### Task requirements
Write out the complete material exactly as it stands.

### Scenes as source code
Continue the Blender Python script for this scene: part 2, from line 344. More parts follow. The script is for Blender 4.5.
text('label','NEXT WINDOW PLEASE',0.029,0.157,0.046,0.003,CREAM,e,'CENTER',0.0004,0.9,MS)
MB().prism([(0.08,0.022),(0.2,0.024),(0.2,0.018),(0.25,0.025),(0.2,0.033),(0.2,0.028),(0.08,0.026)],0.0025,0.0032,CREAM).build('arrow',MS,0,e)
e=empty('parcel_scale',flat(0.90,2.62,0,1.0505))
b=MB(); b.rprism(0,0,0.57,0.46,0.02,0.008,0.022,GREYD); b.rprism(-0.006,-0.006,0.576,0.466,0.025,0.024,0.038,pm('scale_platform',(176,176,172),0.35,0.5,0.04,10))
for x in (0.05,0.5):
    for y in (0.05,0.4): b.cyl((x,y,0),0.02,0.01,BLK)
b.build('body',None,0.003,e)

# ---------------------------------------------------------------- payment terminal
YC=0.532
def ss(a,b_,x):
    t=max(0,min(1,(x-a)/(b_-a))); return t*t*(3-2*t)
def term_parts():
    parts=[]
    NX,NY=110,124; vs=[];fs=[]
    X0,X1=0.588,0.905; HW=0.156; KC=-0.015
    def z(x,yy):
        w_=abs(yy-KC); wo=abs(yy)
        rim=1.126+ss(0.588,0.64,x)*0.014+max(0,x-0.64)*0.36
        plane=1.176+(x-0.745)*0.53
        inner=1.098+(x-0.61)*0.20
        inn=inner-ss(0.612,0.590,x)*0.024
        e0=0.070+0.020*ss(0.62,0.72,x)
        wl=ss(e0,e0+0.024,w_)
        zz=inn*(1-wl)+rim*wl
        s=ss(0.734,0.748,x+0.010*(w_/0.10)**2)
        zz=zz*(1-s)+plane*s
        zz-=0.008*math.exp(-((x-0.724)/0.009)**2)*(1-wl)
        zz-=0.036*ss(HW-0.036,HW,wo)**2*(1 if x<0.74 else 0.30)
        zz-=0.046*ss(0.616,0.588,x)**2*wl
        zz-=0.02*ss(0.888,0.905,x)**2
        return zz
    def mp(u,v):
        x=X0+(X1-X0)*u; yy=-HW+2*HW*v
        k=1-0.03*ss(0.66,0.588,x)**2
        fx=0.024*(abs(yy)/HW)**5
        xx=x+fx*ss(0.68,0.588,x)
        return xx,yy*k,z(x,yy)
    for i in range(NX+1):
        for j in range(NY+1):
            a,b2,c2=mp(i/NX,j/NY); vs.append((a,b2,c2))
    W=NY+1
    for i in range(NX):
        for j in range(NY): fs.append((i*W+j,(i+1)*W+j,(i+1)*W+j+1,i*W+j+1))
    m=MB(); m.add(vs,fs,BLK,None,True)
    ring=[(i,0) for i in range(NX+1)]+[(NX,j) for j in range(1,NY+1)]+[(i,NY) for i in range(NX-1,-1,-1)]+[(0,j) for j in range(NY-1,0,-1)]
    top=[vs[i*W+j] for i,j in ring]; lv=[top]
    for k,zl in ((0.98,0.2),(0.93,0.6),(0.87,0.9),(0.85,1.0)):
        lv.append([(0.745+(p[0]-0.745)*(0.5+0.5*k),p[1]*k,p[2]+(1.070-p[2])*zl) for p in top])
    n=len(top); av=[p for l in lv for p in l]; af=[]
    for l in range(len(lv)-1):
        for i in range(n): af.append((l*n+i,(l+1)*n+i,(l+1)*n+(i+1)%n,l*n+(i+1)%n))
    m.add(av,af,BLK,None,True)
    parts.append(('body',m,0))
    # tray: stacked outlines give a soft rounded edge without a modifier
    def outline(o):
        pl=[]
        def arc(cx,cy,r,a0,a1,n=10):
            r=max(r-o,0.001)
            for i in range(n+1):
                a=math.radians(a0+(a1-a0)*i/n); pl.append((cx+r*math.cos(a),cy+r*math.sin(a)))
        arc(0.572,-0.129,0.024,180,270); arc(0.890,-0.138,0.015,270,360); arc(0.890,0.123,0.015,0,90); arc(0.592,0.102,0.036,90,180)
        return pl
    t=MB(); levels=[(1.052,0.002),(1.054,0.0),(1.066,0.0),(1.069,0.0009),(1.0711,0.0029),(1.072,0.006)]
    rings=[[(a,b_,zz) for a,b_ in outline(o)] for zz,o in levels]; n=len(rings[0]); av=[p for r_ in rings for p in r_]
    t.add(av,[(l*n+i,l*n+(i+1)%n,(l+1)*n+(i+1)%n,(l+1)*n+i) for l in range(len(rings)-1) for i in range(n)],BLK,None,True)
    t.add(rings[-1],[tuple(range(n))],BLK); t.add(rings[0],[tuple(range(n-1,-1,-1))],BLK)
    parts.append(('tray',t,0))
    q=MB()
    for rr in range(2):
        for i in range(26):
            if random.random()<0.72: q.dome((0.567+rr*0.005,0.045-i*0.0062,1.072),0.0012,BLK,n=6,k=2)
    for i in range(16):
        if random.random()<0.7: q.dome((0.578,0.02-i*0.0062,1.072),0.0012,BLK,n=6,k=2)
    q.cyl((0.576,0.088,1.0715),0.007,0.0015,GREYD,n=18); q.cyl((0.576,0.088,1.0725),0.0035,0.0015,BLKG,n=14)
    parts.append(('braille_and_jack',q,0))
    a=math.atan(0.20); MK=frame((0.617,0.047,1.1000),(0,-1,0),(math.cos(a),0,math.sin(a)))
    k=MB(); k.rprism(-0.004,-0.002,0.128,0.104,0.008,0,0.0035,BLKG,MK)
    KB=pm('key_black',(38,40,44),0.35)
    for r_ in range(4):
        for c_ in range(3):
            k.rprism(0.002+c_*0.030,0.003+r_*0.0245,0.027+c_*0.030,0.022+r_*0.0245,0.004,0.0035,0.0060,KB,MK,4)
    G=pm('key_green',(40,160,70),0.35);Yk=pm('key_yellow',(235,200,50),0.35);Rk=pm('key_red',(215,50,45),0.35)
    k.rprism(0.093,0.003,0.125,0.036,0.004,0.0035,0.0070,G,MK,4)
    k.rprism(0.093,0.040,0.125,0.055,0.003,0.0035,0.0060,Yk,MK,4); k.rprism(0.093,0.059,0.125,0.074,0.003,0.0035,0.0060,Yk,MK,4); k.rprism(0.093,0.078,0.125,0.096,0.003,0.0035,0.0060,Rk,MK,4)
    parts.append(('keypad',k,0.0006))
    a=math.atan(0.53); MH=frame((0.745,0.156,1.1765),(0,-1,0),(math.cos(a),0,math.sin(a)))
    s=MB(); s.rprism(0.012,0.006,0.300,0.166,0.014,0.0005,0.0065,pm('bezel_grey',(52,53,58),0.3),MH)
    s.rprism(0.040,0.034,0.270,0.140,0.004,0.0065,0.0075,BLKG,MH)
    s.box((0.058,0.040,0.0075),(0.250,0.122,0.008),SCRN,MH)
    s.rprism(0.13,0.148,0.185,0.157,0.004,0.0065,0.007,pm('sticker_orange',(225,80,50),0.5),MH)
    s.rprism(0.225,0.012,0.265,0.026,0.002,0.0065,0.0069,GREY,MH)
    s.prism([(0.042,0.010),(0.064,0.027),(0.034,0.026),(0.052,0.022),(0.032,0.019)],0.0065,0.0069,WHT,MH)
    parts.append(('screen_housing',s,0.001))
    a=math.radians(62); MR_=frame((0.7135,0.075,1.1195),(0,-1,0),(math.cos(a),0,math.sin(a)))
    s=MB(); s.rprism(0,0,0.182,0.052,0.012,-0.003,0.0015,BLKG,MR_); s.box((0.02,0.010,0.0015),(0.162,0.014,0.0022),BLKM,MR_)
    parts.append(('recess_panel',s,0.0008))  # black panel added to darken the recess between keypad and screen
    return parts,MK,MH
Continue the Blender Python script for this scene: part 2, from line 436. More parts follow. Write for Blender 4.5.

### Reply
Continue the Blender Python script for this scene: part 2, from line 344. More parts follow. The script is for Blender 4.5.
text('label','NEXT WINDOW PLEASE',0.029,0.157,0.046,0.003,CREAM,e,'CENTER',0.0004,0.9,MS)
MB().prism([(0.08,0.022),(0.2,0.024),(0.2,0.018),(0.25,0.025),(0.2,0.033),(0.2,0.028),(0.08,0.026)],0.0025,0.0032,CREAM).build('arrow',MS,0,e)
e=empty('parcel_scale',flat(0.90,2.62,0,1.0505))
b=MB(); b.rprism(0,0,0.57,0.46,0.02,0.008,0.022,GREYD); b.rprism(-0.006,-0.006,0.576,0.466,0.025,0.024,0.038,pm('scale_platform',(176,176,172),0.35,0.5,0.04,10))
for x in (0.05,0.5):
    for y in (0.05,0.4): b.cyl((x,y,0),0.02,0.01,BLK)
b.build('body',None,0.003,e)

# ---------------------------------------------------------------- payment terminal
YC=0.532
def ss(a,b_,x):
    t=max(0,min(1,(x-a)/(b_-a))); return t*t*(3-2*t)
def term_parts():
    parts=[]
    NX,NY=110,124; vs=[];fs=[]
    X0,X1=0.588,0.905; HW=0.156; KC=-0.015
    def z(x,yy):
        w_=abs(yy-KC); wo=abs(yy)
        rim=1.126+ss(0.588,0.64,x)*0.014+max(0,x-0.64)*0.36
        plane=1.176+(x-0.745)*0.53
        inner=1.098+(x-0.61)*0.20
        inn=inner-ss(0.612,0.590,x)*0.024
        e0=0.070+0.020*ss(0.62,0.72,x)
        wl=ss(e0,e0+0.024,w_)
        zz=inn*(1-wl)+rim*wl
        s=ss(0.734,0.748,x+0.010*(w_/0.10)**2)
        zz=zz*(1-s)+plane*s
        zz-=0.008*math.exp(-((x-0.724)/0.009)**2)*(1-wl)
        zz-=0.036*ss(HW-0.036,HW,wo)**2*(1 if x<0.74 else 0.30)
        zz-=0.046*ss(0.616,0.588,x)**2*wl
        zz-=0.02*ss(0.888,0.905,x)**2
        return zz
    def mp(u,v):
        x=X0+(X1-X0)*u; yy=-HW+2*HW*v
        k=1-0.03*ss(0.66,0.588,x)**2
        fx=0.024*(abs(yy)/HW)**5
        xx=x+fx*ss(0.68,0.588,x)
        return xx,yy*k,z(x,yy)
    for i in range(NX+1):
        for j in range(NY+1):
            a,b2,c2=mp(i/NX,j/NY); vs.append((a,b2,c2))
    W=NY+1
    for i in range(NX):
        for j in range(NY): fs.append((i*W+j,(i+1)*W+j,(i+1)*W+j+1,i*W+j+1))
    m=MB(); m.add(vs,fs,BLK,None,True)
    ring=[(i,0) for i in range(NX+1)]+[(NX,j) for j in range(1,NY+1)]+[(i,NY) for i in range(NX-1,-1,-1)]+[(0,j) for j in range(NY-1,0,-1)]
    top=[vs[i*W+j] for i,j in ring]; lv=[top]
    for k,zl in ((0.98,0.2),(0.93,0.6),(0.87,0.9),(0.85,1.0)):
        lv.append([(0.745+(p[0]-0.745)*(0.5+0.5*k),p[1]*k,p[2]+(1.070-p[2])*zl) for p in top])
    n=len(top); av=[p for l in lv for p in l]; af=[]
    for l in range(len(lv)-1):
        for i in range(n): af.append((l*n+i,(l+1)*n+i,(l+1)*n+(i+1)%n,l*n+(i+1)%n))
    m.add(av,af,BLK,None,True)
    parts.append(('body',m,0))
    # tray: stacked outlines give a soft rounded edge without a modifier
    def outline(o):
        pl=[]
        def arc(cx,cy,r,a0,a1,n=10):
            r=max(r-o,0.001)
            for i in range(n+1):
                a=math.radians(a0+(a1-a0)*i/n); pl.append((cx+r*math.cos(a),cy+r*math.sin(a)))
        arc(0.572,-0.129,0.024,180,270); arc(0.890,-0.138,0.015,270,360); arc(0.890,0.123,0.015,0,90); arc(0.592,0.102,0.036,90,180)
        return pl
    t=MB(); levels=[(1.052,0.002),(1.054,0.0),(1.066,0.0),(1.069,0.0009),(1.0711,0.0029),(1.072,0.006)]
    rings=[[(a,b_,zz) for a,b_ in outline(o)] for zz,o in levels]; n=len(rings[0]); av=[p for r_ in rings for p in r_]
    t.add(av,[(l*n+i,l*n+(i+1)%n,(l+1)*n+(i+1)%n,(l+1)*n+i) for l in range(len(rings)-1) for i in range(n)],BLK,None,True)
    t.add(rings[-1],[tuple(range(n))],BLK); t.add(rings[0],[tuple(range(n-1,-1,-1))],BLK)
    parts.append(('tray',t,0))
    q=MB()
    for rr in range(2):
        for i in range(26):
            if random.random()<0.72: q.dome((0.567+rr*0.005,0.045-i*0.0062,1.072),0.0012,BLK,n=6,k=2)
    for i in range(16):
        if random.random()<0.7: q.dome((0.578,0.02-i*0.0062,1.072),0.0012,BLK,n=6,k=2)
    q.cyl((0.576,0.088,1.0715),0.007,0.0015,GREYD,n=18); q.cyl((0.576,0.088,1.0725),0.0035,0.0015,BLKG,n=14)
    parts.append(('braille_and_jack',q,0))
    a=math.atan(0.20); MK=frame((0.617,0.047,1.1000),(0,-1,0),(math.cos(a),0,math.sin(a)))
    k=MB(); k.rprism(-0.004,-0.002,0.128,0.104,0.008,0,0.0035,BLKG,MK)
    KB=pm('key_black',(38,40,44),0.35)
    for r_ in range(4):
        for c_ in range(3):
            k.rprism(0.002+c_*0.030,0.003+r_*0.0245,0.027+c_*0.030,0.022+r_*0.0245,0.004,0.0035,0.0060,KB,MK,4)
    G=pm('key_green',(40,160,70),0.35);Yk=pm('key_yellow',(235,200,50),0.35);Rk=pm('key_red',(215,50,45),0.35)
    k.rprism(0.093,0.003,0.125,0.036,0.004,0.0035,0.0070,G,MK,4)
    k.rprism(0.093,0.040,0.125,0.055,0.003,0.0035,0.0060,Yk,MK,4); k.rprism(0.093,0.059,0.125,0.074,0.003,0.0035,0.0060,Yk,MK,4); k.rprism(0.093,0.078,0.125,0.096,0.003,0.0035,0.0060,Rk,MK,4)
    parts.append(('keypad',k,0.0006))
    a=math.atan(0.53); MH=frame((0.745,0.156,1.1765),(0,-1,0),(math.cos(a),0,math.sin(a)))
    s=MB(); s.rprism(0.012,0.006,0.300,0.166,0.014,0.0005,0.0065,pm('bezel_grey',(52,53,58),0.3),MH)
    s.rprism(0.040,0.034,0.270,0.140,0.004,0.0065,0.0075,BLKG,MH)
    s.box((0.058,0.040,0.0075),(0.250,0.122,0.008),SCRN,MH)
    s.rprism(0.13,0.148,0.185,0.157,0.004,0.0065,0.007,pm('sticker_orange',(225,80,50),0.5),MH)
    s.rprism(0.225,0.012,0.265,0.026,0.002,0.0065,0.0069,GREY,MH)
    s.prism([(0.042,0.010),(0.064,0.027),(0.034,0.026),(0.052,0.022),(0.032,0.019)],0.0065,0.0069,WHT,MH)
    parts.append(('screen_housing',s,0.001))
    a=math.radians(62); MR_=frame((0.7135,0.075,1.1195),(0,-1,0),(math.cos(a),0,math.sin(a)))
    s=MB(); s.rprism(0,0,0.182,0.052,0.012,-0.003,0.0015,BLKG,MR_); s.box((0.02,0.010,0.0015),(0.162,0.014,0.0022),BLKM,MR_)
    parts.append(('recess_panel',s,0.0008))  # black panel added to darken the recess between keypad and screen
    return parts,MK,MH
Continue the Blender Python script for this scene: part 2, from line 436. More parts follow. Write for Blender 4.5.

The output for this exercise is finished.